What to produce.
Every line of the material is to be repeated exactly as it stands.

[Start of Data shown]

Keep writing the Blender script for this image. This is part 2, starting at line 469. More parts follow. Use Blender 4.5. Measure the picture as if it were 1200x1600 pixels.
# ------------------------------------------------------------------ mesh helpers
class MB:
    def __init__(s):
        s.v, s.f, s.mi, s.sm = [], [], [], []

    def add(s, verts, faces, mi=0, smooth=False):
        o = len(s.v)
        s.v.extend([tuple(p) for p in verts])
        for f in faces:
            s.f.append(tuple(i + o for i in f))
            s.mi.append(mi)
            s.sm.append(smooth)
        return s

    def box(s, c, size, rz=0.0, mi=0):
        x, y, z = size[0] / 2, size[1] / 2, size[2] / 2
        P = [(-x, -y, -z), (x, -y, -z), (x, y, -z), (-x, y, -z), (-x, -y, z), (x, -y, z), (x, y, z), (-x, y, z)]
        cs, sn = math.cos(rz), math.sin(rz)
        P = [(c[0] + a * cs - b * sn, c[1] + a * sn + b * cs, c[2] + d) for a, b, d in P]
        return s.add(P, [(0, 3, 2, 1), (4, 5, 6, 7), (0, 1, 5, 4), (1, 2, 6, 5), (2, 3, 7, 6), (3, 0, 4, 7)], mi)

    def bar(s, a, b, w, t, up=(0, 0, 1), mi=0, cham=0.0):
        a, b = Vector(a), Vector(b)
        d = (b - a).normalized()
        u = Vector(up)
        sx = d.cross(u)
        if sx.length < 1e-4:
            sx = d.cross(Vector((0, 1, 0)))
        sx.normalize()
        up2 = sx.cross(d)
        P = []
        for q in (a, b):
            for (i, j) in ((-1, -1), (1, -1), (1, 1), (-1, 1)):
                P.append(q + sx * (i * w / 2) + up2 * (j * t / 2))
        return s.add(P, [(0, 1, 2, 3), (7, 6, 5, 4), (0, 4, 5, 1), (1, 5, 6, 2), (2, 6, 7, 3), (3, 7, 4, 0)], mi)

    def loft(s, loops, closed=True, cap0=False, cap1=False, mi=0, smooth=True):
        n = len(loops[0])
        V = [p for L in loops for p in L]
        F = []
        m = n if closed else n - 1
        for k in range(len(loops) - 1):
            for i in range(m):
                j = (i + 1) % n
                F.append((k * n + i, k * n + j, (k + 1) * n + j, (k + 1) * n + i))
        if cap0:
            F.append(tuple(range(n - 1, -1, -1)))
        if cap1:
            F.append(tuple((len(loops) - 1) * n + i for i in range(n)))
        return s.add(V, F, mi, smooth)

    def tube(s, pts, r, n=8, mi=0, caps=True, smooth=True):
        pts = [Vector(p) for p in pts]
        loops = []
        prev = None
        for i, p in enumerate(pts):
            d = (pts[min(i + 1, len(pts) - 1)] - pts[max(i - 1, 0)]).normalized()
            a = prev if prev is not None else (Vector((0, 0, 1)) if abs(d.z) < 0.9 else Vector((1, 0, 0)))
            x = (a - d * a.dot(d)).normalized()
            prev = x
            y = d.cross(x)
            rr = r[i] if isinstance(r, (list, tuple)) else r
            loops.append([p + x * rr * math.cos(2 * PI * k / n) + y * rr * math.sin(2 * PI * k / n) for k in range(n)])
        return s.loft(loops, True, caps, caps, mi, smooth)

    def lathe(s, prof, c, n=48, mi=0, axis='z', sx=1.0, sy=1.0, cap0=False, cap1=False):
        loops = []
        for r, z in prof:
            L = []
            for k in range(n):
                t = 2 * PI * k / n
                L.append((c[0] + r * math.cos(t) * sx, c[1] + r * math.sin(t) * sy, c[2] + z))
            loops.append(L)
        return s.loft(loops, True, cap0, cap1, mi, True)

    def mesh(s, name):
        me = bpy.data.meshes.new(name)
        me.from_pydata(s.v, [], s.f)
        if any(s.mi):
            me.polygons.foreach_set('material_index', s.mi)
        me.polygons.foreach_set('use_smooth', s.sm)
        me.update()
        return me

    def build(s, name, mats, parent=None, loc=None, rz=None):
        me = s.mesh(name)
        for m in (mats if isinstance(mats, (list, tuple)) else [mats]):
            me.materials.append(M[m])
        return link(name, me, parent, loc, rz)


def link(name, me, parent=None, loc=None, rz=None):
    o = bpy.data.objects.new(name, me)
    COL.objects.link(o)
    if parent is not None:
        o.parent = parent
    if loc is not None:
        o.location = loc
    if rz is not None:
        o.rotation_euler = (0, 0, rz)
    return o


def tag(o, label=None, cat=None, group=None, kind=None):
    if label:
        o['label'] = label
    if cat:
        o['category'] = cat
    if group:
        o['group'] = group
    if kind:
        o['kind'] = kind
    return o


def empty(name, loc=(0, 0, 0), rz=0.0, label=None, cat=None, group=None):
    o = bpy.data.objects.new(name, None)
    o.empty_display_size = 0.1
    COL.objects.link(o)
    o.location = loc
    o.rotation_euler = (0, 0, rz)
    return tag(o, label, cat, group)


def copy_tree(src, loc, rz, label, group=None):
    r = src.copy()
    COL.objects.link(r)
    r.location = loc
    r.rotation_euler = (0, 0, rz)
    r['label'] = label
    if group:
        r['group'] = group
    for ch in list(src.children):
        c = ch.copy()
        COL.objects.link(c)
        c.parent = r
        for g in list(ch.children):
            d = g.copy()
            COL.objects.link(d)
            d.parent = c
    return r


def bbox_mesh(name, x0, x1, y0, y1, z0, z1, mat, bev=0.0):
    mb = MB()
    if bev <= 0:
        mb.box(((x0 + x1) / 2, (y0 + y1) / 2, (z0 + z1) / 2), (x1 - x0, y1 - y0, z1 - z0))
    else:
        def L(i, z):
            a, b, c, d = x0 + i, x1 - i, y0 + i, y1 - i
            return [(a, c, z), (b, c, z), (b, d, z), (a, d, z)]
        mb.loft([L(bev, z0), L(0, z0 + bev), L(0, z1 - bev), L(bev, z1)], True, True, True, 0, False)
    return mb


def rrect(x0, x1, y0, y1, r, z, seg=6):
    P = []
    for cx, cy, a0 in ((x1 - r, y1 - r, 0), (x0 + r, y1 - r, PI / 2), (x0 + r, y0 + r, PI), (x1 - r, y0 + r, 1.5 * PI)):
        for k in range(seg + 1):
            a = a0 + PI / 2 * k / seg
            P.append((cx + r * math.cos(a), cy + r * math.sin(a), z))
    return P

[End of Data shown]

Final result.
Keep writing the Blender script for this image. This is part 2, starting at line 469. More parts follow. Use Blender 4.5. Measure the picture as if it were 1200x1600 pixels.
# ------------------------------------------------------------------ mesh helpers
class MB:
    def __init__(s):
        s.v, s.f, s.mi, s.sm = [], [], [], []

    def add(s, verts, faces, mi=0, smooth=False):
        o = len(s.v)
        s.v.extend([tuple(p) for p in verts])
        for f in faces:
            s.f.append(tuple(i + o for i in f))
            s.mi.append(mi)
            s.sm.append(smooth)
        return s

    def box(s, c, size, rz=0.0, mi=0):
        x, y, z = size[0] / 2, size[1] / 2, size[2] / 2
        P = [(-x, -y, -z), (x, -y, -z), (x, y, -z), (-x, y, -z), (-x, -y, z), (x, -y, z), (x, y, z), (-x, y, z)]
        cs, sn = math.cos(rz), math.sin(rz)
        P = [(c[0] + a * cs - b * sn, c[1] + a * sn + b * cs, c[2] + d) for a, b, d in P]
        return s.add(P, [(0, 3, 2, 1), (4, 5, 6, 7), (0, 1, 5, 4), (1, 2, 6, 5), (2, 3, 7, 6), (3, 0, 4, 7)], mi)

    def bar(s, a, b, w, t, up=(0, 0, 1), mi=0, cham=0.0):
        a, b = Vector(a), Vector(b)
        d = (b - a).normalized()
        u = Vector(up)
        sx = d.cross(u)
        if sx.length < 1e-4:
            sx = d.cross(Vector((0, 1, 0)))
        sx.normalize()
        up2 = sx.cross(d)
        P = []
        for q in (a, b):
            for (i, j) in ((-1, -1), (1, -1), (1, 1), (-1, 1)):
                P.append(q + sx * (i * w / 2) + up2 * (j * t / 2))
        return s.add(P, [(0, 1, 2, 3), (7, 6, 5, 4), (0, 4, 5, 1), (1, 5, 6, 2), (2, 6, 7, 3), (3, 7, 4, 0)], mi)

    def loft(s, loops, closed=True, cap0=False, cap1=False, mi=0, smooth=True):
        n = len(loops[0])
        V = [p for L in loops for p in L]
        F = []
        m = n if closed else n - 1
        for k in range(len(loops) - 1):
            for i in range(m):
                j = (i + 1) % n
                F.append((k * n + i, k * n + j, (k + 1) * n + j, (k + 1) * n + i))
        if cap0:
            F.append(tuple(range(n - 1, -1, -1)))
        if cap1:
            F.append(tuple((len(loops) - 1) * n + i for i in range(n)))
        return s.add(V, F, mi, smooth)

    def tube(s, pts, r, n=8, mi=0, caps=True, smooth=True):
        pts = [Vector(p) for p in pts]
        loops = []
        prev = None
        for i, p in enumerate(pts):
            d = (pts[min(i + 1, len(pts) - 1)] - pts[max(i - 1, 0)]).normalized()
            a = prev if prev is not None else (Vector((0, 0, 1)) if abs(d.z) < 0.9 else Vector((1, 0, 0)))
            x = (a - d * a.dot(d)).normalized()
            prev = x
            y = d.cross(x)
            rr = r[i] if isinstance(r, (list, tuple)) else r
            loops.append([p + x * rr * math.cos(2 * PI * k / n) + y * rr * math.sin(2 * PI * k / n) for k in range(n)])
        return s.loft(loops, True, caps, caps, mi, smooth)

    def lathe(s, prof, c, n=48, mi=0, axis='z', sx=1.0, sy=1.0, cap0=False, cap1=False):
        loops = []
        for r, z in prof:
            L = []
            for k in range(n):
                t = 2 * PI * k / n
                L.append((c[0] + r * math.cos(t) * sx, c[1] + r * math.sin(t) * sy, c[2] + z))
            loops.append(L)
        return s.loft(loops, True, cap0, cap1, mi, True)

    def mesh(s, name):
        me = bpy.data.meshes.new(name)
        me.from_pydata(s.v, [], s.f)
        if any(s.mi):
            me.polygons.foreach_set('material_index', s.mi)
        me.polygons.foreach_set('use_smooth', s.sm)
        me.update()
        return me

    def build(s, name, mats, parent=None, loc=None, rz=None):
        me = s.mesh(name)
        for m in (mats if isinstance(mats, (list, tuple)) else [mats]):
            me.materials.append(M[m])
        return link(name, me, parent, loc, rz)


def link(name, me, parent=None, loc=None, rz=None):
    o = bpy.data.objects.new(name, me)
    COL.objects.link(o)
    if parent is not None:
        o.parent = parent
    if loc is not None:
        o.location = loc
    if rz is not None:
        o.rotation_euler = (0, 0, rz)
    return o


def tag(o, label=None, cat=None, group=None, kind=None):
    if label:
        o['label'] = label
    if cat:
        o['category'] = cat
    if group:
        o['group'] = group
    if kind:
        o['kind'] = kind
    return o


def empty(name, loc=(0, 0, 0), rz=0.0, label=None, cat=None, group=None):
    o = bpy.data.objects.new(name, None)
    o.empty_display_size = 0.1
    COL.objects.link(o)
    o.location = loc
    o.rotation_euler = (0, 0, rz)
    return tag(o, label, cat, group)


def copy_tree(src, loc, rz, label, group=None):
    r = src.copy()
    COL.objects.link(r)
    r.location = loc
    r.rotation_euler = (0, 0, rz)
    r['label'] = label
    if group:
        r['group'] = group
    for ch in list(src.children):
        c = ch.copy()
        COL.objects.link(c)
        c.parent = r
        for g in list(ch.children):
            d = g.copy()
            COL.objects.link(d)
            d.parent = c
    return r


def bbox_mesh(name, x0, x1, y0, y1, z0, z1, mat, bev=0.0):
    mb = MB()
    if bev <= 0:
        mb.box(((x0 + x1) / 2, (y0 + y1) / 2, (z0 + z1) / 2), (x1 - x0, y1 - y0, z1 - z0))
    else:
        def L(i, z):
            a, b, c, d = x0 + i, x1 - i, y0 + i, y1 - i
            return [(a, c, z), (b, c, z), (b, d, z), (a, d, z)]
        mb.loft([L(bev, z0), L(0, z0 + bev), L(0, z1 - bev), L(bev, z1)], True, True, True, 0, False)
    return mb


def rrect(x0, x1, y0, y1, r, z, seg=6):
    P = []
    for cx, cy, a0 in ((x1 - r, y1 - r, 0), (x0 + r, y1 - r, PI / 2), (x0 + r, y0 + r, PI), (x1 - r, y0 + r, 1.5 * PI)):
        for k in range(seg + 1):
            a = a0 + PI / 2 * k / seg
            P.append((cx + r * math.cos(a), cy + r * math.sin(a), z))
    return P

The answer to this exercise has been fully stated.